Start of DATASET EXCERPT

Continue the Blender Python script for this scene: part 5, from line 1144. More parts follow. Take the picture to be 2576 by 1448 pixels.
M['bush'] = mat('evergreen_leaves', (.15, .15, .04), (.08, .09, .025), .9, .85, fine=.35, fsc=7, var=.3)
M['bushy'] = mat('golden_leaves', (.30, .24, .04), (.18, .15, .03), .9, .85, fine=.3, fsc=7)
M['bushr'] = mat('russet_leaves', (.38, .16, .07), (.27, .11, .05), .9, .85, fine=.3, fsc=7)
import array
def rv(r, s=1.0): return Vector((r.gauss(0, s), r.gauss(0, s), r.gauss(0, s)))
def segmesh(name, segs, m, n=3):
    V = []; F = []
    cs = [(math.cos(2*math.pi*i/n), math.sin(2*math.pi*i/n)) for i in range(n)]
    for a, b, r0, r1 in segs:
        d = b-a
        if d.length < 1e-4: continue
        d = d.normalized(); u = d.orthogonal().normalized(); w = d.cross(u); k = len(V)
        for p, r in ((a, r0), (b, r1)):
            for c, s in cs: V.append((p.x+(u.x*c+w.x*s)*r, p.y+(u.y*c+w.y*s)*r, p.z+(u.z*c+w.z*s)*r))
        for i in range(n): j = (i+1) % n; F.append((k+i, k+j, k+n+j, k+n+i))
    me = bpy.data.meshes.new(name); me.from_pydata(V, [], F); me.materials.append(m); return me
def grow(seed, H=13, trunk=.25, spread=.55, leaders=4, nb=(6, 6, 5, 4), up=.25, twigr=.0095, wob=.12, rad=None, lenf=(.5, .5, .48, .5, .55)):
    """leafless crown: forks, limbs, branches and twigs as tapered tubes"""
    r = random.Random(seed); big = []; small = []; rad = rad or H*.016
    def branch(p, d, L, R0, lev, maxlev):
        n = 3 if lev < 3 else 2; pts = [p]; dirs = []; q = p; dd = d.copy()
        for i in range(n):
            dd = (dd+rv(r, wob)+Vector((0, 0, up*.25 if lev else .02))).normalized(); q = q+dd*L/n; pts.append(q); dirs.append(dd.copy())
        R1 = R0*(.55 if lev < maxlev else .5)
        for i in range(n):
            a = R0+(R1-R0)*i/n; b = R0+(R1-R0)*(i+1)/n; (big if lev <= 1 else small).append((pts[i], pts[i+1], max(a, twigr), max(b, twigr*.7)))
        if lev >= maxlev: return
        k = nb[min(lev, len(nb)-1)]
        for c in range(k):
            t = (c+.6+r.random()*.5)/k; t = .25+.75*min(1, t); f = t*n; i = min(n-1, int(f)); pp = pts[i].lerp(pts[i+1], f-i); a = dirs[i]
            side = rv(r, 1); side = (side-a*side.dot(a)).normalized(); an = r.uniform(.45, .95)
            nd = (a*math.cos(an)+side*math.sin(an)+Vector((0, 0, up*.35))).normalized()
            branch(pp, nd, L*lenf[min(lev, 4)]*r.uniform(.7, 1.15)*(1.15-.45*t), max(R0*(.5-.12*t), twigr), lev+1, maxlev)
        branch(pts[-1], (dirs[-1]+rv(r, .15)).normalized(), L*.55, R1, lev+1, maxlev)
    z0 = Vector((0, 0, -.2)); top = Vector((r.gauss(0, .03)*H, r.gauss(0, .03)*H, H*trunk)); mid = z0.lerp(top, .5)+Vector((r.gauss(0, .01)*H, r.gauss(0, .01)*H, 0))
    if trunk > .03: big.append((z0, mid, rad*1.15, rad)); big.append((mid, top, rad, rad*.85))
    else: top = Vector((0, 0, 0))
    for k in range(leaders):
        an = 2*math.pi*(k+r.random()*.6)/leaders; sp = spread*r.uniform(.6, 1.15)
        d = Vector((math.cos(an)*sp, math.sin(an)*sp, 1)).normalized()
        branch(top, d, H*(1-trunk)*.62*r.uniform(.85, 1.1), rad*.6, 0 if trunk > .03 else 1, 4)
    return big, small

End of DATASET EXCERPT

Repeat the data precisely, line by line.

Continue the Blender Python script for this scene: part 5, from line 1144. More parts follow. Take the picture to be 2576 by 1448 pixels.
M['bush'] = mat('evergreen_leaves', (.15, .15, .04), (.08, .09, .025), .9, .85, fine=.35, fsc=7, var=.3)
M['bushy'] = mat('golden_leaves', (.30, .24, .04), (.18, .15, .03), .9, .85, fine=.3, fsc=7)
M['bushr'] = mat('russet_leaves', (.38, .16, .07), (.27, .11, .05), .9, .85, fine=.3, fsc=7)
import array
def rv(r, s=1.0): return Vector((r.gauss(0, s), r.gauss(0, s), r.gauss(0, s)))
def segmesh(name, segs, m, n=3):
    V = []; F = []
    cs = [(math.cos(2*math.pi*i/n), math.sin(2*math.pi*i/n)) for i in range(n)]
    for a, b, r0, r1 in segs:
        d = b-a
        if d.length < 1e-4: continue
        d = d.normalized(); u = d.orthogonal().normalized(); w = d.cross(u); k = len(V)
        for p, r in ((a, r0), (b, r1)):
            for c, s in cs: V.append((p.x+(u.x*c+w.x*s)*r, p.y+(u.y*c+w.y*s)*r, p.z+(u.z*c+w.z*s)*r))
        for i in range(n): j = (i+1) % n; F.append((k+i, k+j, k+n+j, k+n+i))
    me = bpy.data.meshes.new(name); me.from_pydata(V, [], F); me.materials.append(m); return me
def grow(seed, H=13, trunk=.25, spread=.55, leaders=4, nb=(6, 6, 5, 4), up=.25, twigr=.0095, wob=.12, rad=None, lenf=(.5, .5, .48, .5, .55)):
    """leafless crown: forks, limbs, branches and twigs as tapered tubes"""
    r = random.Random(seed); big = []; small = []; rad = rad or H*.016
    def branch(p, d, L, R0, lev, maxlev):
        n = 3 if lev < 3 else 2; pts = [p]; dirs = []; q = p; dd = d.copy()
        for i in range(n):
            dd = (dd+rv(r, wob)+Vector((0, 0, up*.25 if lev else .02))).normalized(); q = q+dd*L/n; pts.append(q); dirs.append(dd.copy())
        R1 = R0*(.55 if lev < maxlev else .5)
        for i in range(n):
            a = R0+(R1-R0)*i/n; b = R0+(R1-R0)*(i+1)/n; (big if lev <= 1 else small).append((pts[i], pts[i+1], max(a, twigr), max(b, twigr*.7)))
        if lev >= maxlev: return
        k = nb[min(lev, len(nb)-1)]
        for c in range(k):
            t = (c+.6+r.random()*.5)/k; t = .25+.75*min(1, t); f = t*n; i = min(n-1, int(f)); pp = pts[i].lerp(pts[i+1], f-i); a = dirs[i]
            side = rv(r, 1); side = (side-a*side.dot(a)).normalized(); an = r.uniform(.45, .95)
            nd = (a*math.cos(an)+side*math.sin(an)+Vector((0, 0, up*.35))).normalized()
            branch(pp, nd, L*lenf[min(lev, 4)]*r.uniform(.7, 1.15)*(1.15-.45*t), max(R0*(.5-.12*t), twigr), lev+1, maxlev)
        branch(pts[-1], (dirs[-1]+rv(r, .15)).normalized(), L*.55, R1, lev+1, maxlev)
    z0 = Vector((0, 0, -.2)); top = Vector((r.gauss(0, .03)*H, r.gauss(0, .03)*H, H*trunk)); mid = z0.lerp(top, .5)+Vector((r.gauss(0, .01)*H, r.gauss(0, .01)*H, 0))
    if trunk > .03: big.append((z0, mid, rad*1.15, rad)); big.append((mid, top, rad, rad*.85))
    else: top = Vector((0, 0, 0))
    for k in range(leaders):
        an = 2*math.pi*(k+r.random()*.6)/leaders; sp = spread*r.uniform(.6, 1.15)
        d = Vector((math.cos(an)*sp, math.sin(an)*sp, 1)).normalized()
        branch(top, d, H*(1-trunk)*.62*r.uniform(.85, 1.1), rad*.6, 0 if trunk > .03 else 1, 4)
    return big, small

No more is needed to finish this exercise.